Of him whom the superior came upon and found in his cell, deluded by idle vainglory.
I remember an elder, when I was staying in the desert of Scete, who went to the cell of a certain brother to pay him a visit, and when he had reached the door heard him muttering inside, and stood still for a little while, wanting to know what it was that he was reading from the Bible or repeating by heart (as is customary) while he was at work. And when this most excellent eavesdropper diligently applied his ear and listened with some curiosity, he found that the man was induced by an attack of this spirit to fancy that he was delivering a stirring sermon to the people. And when the elder, as he stood still, heard him finish his discourse and return again to his office, and give out the dismissal of the catechumens, as the deacon does, 1016 then at last he p. 279 knocked at the door, and the man came out, and met the elder with the customary reverence, and brought him in and (for his knowledge of what had been his thoughts made him uneasy) asked him when he had arrived, for fear lest he might have taken some harm from standing too long at the door: and the old man joking pleasantly replied, “I only got here while you were giving out the dismissal of the catechumens.”
Celebrare velut diaconum catechumenis missam.
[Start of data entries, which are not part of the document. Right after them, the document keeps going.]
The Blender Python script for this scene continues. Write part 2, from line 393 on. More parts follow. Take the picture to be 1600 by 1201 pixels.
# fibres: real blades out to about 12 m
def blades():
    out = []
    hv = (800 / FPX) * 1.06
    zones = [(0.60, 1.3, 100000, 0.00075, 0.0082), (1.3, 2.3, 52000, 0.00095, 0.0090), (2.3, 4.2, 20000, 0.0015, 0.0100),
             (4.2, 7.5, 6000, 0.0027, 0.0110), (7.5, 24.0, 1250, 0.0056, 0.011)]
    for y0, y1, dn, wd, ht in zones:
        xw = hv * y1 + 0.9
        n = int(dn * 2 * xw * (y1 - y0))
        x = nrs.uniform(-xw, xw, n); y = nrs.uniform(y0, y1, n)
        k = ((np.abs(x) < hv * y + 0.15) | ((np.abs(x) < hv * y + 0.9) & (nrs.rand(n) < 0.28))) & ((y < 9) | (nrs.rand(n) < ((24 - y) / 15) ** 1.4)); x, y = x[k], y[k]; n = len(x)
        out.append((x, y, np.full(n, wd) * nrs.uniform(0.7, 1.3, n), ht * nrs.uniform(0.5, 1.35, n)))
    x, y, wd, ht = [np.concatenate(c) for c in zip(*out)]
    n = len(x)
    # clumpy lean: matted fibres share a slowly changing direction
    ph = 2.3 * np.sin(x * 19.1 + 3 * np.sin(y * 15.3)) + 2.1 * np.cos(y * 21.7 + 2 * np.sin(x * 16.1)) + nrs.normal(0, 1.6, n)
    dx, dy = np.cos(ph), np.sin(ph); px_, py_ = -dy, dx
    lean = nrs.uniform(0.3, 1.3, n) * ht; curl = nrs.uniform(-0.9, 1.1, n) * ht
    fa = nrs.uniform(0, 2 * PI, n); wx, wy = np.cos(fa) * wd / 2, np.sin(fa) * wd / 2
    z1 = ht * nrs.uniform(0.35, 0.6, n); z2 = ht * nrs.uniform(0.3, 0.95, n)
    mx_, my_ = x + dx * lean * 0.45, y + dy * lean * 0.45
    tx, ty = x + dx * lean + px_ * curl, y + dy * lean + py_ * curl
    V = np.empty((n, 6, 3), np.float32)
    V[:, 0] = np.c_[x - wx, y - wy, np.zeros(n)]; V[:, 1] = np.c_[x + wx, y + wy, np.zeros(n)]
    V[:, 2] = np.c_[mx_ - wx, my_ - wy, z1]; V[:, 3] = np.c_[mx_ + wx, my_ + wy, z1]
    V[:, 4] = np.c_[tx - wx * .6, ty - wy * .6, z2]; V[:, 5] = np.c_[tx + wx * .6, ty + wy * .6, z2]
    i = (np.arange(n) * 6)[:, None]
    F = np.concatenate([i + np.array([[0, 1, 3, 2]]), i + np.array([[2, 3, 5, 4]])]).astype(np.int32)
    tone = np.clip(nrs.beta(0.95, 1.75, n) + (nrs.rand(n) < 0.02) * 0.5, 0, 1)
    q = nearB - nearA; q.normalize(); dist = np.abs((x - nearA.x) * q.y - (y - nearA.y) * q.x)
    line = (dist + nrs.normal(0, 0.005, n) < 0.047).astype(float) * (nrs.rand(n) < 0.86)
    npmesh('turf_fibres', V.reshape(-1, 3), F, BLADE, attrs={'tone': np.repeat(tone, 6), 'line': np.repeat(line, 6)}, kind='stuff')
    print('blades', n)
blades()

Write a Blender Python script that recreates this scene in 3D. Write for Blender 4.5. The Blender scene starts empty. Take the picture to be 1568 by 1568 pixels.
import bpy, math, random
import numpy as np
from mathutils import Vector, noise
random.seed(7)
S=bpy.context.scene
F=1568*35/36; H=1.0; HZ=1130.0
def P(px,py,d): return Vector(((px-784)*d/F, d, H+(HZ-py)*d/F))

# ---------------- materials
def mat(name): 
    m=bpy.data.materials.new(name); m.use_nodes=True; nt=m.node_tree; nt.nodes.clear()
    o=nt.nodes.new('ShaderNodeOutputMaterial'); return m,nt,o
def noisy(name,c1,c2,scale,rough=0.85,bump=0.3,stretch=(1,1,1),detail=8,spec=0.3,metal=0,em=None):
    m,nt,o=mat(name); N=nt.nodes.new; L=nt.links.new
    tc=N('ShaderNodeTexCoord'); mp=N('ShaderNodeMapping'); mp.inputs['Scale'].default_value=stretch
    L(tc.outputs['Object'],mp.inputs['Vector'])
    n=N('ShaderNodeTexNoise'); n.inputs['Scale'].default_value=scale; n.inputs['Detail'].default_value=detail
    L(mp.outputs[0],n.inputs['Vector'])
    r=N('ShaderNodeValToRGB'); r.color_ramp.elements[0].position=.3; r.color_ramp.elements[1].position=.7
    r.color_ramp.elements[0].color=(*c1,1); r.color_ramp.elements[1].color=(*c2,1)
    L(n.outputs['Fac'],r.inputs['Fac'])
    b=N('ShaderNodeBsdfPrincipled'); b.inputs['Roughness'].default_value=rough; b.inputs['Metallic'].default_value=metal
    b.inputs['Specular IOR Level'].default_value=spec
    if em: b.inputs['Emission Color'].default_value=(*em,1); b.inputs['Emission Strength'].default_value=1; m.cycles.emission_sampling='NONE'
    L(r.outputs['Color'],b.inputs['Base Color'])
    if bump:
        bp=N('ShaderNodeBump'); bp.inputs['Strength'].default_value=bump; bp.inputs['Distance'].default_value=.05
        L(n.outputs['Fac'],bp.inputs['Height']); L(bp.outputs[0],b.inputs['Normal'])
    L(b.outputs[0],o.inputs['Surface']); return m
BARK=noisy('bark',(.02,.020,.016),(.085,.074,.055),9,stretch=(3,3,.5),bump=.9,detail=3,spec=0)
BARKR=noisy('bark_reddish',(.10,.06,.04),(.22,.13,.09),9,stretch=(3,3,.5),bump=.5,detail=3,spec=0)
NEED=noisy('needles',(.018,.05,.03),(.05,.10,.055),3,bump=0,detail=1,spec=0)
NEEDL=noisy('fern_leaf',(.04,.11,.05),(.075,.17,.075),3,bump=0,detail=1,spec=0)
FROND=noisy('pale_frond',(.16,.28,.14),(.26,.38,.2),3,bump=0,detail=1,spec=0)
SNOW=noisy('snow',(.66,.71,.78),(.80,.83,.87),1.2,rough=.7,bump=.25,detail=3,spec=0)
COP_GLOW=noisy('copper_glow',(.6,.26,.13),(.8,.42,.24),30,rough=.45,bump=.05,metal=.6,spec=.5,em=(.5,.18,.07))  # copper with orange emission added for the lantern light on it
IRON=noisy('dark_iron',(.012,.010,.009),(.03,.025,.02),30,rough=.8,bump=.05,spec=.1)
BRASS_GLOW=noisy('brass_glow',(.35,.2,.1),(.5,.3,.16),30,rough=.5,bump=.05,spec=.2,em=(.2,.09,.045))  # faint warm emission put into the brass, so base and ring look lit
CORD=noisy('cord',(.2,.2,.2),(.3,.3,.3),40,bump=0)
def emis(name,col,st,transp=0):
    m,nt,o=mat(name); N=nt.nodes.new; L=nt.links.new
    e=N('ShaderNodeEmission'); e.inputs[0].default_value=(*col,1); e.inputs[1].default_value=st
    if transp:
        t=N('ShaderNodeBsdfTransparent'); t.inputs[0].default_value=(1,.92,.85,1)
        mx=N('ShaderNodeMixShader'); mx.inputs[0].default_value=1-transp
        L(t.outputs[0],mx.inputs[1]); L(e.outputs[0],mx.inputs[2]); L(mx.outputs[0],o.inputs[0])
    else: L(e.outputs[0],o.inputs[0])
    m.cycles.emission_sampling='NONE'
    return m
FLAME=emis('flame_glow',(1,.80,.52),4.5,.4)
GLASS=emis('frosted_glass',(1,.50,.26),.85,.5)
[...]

Missa is here used for the dismissal of the catechumens, which it was the deacons office to proclaim. The whole service was divided into two parts, (1) the mass of the catechumens, containing the Scripture lessons, sermon, and prayers for the catechumens; and (2) the mass of the faithful, or the Eucharist proper. At the end of the first part the deacon warned the catechumens to depart, in words varying slightly in different churches, but substantially the same in all, both east and west: e.g. in the Liturgy of S. Chrysostom the form is “Let all the catechumens depart: let not any of the catechumens—Let all the faithful—” in that of S. Mark it is still briefer: “Look lest any of the catechumens.” The Roman missal does not now contain this feature, but it was certainly originally found in it for it is alluded to by Gregory the Great (Dial. Book II. c. xxiii.), who gives the form as follows: “Si quis non communicat det locum.” It was also customary in Spain and Gaul, as well as in Africa, being alluded to by Augustine in Sermon xlix.: “Ecce post sermonen fit missa catechumenis: manebunt fideles, venietur ad locum orationis.”